##### Collected data #####
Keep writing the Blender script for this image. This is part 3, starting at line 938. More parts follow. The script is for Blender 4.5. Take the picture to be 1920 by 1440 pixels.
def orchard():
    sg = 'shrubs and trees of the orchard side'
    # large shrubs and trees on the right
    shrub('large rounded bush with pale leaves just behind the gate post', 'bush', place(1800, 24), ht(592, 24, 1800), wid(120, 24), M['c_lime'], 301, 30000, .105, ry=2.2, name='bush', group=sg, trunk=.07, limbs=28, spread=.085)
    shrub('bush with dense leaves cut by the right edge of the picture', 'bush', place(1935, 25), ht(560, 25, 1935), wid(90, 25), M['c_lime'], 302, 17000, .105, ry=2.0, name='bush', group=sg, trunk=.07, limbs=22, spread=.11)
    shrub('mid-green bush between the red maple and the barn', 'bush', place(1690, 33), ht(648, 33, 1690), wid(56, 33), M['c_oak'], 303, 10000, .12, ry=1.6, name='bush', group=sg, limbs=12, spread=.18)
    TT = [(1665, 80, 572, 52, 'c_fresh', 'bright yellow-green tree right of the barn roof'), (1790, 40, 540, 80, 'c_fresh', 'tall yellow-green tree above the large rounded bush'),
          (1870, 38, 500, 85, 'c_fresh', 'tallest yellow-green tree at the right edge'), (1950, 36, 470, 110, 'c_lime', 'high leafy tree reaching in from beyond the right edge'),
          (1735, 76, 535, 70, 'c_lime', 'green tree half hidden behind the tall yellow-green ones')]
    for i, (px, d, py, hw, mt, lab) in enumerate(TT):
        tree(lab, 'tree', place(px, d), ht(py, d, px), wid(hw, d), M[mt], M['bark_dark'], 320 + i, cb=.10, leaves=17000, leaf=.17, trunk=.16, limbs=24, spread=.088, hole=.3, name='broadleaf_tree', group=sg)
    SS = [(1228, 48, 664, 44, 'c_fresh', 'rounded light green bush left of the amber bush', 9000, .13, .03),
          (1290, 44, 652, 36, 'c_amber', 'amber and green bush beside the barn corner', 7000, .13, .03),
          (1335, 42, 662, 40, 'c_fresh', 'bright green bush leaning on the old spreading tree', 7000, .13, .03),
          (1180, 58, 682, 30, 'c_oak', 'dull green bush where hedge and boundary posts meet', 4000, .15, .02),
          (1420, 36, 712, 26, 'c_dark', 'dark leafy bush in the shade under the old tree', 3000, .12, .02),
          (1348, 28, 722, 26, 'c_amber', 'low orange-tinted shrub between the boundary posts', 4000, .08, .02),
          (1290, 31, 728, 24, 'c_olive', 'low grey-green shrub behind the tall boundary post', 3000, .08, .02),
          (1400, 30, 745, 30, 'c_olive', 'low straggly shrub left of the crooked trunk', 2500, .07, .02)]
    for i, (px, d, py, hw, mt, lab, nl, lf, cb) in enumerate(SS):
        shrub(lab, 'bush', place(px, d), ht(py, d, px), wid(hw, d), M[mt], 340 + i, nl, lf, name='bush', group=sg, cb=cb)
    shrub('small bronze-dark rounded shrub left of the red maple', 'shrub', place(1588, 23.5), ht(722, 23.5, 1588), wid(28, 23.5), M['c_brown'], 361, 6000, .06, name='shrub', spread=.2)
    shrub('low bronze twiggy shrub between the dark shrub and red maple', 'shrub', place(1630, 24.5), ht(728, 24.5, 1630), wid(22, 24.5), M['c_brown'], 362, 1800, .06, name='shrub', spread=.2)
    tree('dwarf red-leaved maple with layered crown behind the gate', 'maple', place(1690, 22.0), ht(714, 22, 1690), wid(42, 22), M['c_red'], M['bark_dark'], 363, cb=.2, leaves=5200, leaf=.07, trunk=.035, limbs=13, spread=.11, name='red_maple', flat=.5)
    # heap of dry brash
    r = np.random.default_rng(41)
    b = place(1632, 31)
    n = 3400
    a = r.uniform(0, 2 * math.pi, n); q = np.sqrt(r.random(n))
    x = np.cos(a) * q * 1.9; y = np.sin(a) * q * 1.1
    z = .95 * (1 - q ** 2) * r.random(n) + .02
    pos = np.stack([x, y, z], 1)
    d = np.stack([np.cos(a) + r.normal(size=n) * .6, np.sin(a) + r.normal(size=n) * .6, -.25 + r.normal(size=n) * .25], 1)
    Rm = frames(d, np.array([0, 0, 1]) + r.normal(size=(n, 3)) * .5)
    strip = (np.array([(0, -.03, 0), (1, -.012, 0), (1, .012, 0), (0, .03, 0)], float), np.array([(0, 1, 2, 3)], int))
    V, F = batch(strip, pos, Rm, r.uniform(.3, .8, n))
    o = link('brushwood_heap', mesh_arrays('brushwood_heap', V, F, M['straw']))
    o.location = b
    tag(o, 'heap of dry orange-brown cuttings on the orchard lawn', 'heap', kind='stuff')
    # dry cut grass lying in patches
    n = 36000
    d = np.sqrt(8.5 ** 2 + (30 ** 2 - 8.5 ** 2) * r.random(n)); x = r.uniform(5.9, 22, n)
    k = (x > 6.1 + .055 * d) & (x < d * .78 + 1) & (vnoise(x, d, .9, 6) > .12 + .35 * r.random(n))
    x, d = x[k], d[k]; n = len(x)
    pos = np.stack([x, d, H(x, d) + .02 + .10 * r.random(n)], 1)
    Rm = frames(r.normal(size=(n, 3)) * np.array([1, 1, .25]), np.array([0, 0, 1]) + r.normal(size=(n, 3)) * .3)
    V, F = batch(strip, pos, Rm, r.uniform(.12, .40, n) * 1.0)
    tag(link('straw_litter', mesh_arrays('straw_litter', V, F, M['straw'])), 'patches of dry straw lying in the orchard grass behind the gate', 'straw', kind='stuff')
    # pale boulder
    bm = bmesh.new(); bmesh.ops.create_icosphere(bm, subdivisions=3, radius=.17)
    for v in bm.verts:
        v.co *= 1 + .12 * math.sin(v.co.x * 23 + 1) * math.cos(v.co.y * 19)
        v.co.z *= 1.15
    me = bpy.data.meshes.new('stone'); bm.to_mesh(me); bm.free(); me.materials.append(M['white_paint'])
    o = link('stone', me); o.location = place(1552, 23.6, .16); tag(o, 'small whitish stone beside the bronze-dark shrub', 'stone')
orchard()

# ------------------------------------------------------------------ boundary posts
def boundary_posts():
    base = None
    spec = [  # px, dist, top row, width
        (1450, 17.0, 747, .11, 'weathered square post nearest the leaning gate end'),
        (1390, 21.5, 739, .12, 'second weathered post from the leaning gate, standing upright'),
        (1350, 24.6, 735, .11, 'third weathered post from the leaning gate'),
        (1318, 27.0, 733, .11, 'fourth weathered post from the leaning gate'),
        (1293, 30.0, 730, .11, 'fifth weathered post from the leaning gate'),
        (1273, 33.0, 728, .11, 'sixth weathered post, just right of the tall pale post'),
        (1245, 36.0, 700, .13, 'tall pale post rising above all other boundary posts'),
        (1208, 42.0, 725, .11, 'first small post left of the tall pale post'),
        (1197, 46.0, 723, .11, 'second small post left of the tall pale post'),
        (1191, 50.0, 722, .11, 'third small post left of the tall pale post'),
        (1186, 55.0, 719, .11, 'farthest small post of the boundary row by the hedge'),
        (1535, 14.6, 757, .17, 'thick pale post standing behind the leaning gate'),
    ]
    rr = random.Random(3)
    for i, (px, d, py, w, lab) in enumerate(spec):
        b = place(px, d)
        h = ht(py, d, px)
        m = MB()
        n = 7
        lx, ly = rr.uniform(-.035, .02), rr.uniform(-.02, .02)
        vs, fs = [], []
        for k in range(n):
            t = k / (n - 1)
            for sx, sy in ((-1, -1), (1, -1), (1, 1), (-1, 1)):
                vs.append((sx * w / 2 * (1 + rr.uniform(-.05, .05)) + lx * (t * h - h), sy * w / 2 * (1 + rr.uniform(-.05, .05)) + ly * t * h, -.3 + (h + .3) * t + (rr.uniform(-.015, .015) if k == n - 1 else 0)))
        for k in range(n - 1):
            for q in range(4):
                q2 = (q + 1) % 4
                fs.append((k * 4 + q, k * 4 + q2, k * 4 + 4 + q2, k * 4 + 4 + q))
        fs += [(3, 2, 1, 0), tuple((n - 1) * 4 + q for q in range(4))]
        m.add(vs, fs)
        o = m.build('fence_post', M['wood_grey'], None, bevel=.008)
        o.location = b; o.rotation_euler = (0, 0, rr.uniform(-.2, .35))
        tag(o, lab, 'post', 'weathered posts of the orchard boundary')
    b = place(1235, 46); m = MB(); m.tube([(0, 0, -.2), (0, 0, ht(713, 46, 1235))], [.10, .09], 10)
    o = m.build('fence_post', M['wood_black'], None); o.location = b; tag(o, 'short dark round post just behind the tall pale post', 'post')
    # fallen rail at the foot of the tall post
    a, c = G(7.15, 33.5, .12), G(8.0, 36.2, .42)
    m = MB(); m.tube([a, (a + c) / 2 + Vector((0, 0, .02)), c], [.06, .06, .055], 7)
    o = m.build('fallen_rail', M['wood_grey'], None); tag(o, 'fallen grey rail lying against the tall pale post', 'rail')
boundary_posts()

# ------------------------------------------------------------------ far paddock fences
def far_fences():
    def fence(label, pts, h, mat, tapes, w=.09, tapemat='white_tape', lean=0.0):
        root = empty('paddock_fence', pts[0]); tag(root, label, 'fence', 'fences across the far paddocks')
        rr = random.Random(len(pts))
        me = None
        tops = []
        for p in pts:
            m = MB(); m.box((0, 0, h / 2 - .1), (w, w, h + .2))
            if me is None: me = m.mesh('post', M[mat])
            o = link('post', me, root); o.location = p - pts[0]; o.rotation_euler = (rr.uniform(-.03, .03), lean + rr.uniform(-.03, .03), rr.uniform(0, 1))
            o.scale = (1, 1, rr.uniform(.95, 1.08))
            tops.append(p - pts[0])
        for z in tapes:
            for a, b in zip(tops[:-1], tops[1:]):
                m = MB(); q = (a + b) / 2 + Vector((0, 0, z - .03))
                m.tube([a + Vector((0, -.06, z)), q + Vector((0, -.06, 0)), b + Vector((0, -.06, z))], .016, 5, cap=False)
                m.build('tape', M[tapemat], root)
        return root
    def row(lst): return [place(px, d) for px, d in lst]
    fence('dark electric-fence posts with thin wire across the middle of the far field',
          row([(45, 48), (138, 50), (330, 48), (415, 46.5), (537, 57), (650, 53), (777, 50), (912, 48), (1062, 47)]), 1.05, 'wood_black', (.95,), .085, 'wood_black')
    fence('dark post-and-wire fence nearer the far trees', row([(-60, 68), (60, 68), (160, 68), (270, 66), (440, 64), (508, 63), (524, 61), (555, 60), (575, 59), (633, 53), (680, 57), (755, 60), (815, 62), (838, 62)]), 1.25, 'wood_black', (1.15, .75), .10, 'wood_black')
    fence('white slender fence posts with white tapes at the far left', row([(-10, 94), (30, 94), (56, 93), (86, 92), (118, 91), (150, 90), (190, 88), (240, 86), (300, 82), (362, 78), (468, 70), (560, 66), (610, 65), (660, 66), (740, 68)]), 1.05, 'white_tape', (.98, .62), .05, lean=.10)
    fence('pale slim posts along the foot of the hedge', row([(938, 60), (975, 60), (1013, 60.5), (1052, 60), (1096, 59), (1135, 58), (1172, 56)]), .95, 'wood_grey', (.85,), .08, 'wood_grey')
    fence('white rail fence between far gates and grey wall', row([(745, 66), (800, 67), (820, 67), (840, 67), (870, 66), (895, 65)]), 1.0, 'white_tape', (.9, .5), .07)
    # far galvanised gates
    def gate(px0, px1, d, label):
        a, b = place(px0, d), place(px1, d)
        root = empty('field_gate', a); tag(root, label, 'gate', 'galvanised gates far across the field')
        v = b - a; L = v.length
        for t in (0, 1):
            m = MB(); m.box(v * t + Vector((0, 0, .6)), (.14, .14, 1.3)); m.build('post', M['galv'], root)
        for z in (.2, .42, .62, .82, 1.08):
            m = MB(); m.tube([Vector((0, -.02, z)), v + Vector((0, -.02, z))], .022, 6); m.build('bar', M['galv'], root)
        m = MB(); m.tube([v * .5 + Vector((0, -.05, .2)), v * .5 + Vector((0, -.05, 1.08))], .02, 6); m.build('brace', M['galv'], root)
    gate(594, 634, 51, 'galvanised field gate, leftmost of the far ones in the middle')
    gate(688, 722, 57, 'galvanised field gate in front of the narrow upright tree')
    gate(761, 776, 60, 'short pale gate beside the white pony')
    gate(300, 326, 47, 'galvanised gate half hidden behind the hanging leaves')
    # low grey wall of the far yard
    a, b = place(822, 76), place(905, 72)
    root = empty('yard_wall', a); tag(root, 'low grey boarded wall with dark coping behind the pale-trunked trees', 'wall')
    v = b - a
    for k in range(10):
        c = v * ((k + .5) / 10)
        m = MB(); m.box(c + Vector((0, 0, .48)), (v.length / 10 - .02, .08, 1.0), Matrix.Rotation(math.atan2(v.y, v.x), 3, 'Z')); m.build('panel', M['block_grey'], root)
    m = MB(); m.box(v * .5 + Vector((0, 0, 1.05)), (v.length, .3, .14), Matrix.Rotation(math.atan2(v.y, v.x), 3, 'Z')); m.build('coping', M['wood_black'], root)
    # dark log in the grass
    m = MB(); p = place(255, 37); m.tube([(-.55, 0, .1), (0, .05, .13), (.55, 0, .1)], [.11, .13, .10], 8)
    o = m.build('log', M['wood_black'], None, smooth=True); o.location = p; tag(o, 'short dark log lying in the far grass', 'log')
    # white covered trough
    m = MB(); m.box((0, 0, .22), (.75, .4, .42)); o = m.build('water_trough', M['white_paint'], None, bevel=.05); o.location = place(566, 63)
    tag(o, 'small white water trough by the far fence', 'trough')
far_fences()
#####
- What the task asks: Collect, from the material above, every line containing the word "picture".

- Expected answer:
Keep writing the Blender script for this image. This is part 3, starting at line 938. More parts follow. The script is for Blender 4.5. Take the picture to be 1920 by 1440 pixels.
    shrub('bush with dense leaves cut by the right edge of the picture', 'bush', place(1935, 25), ht(560, 25, 1935), wid(90, 25), M['c_lime'], 302, 17000, .105, ry=2.0, name='bush', group=sg, trunk=.07, limbs=22, spread=.11)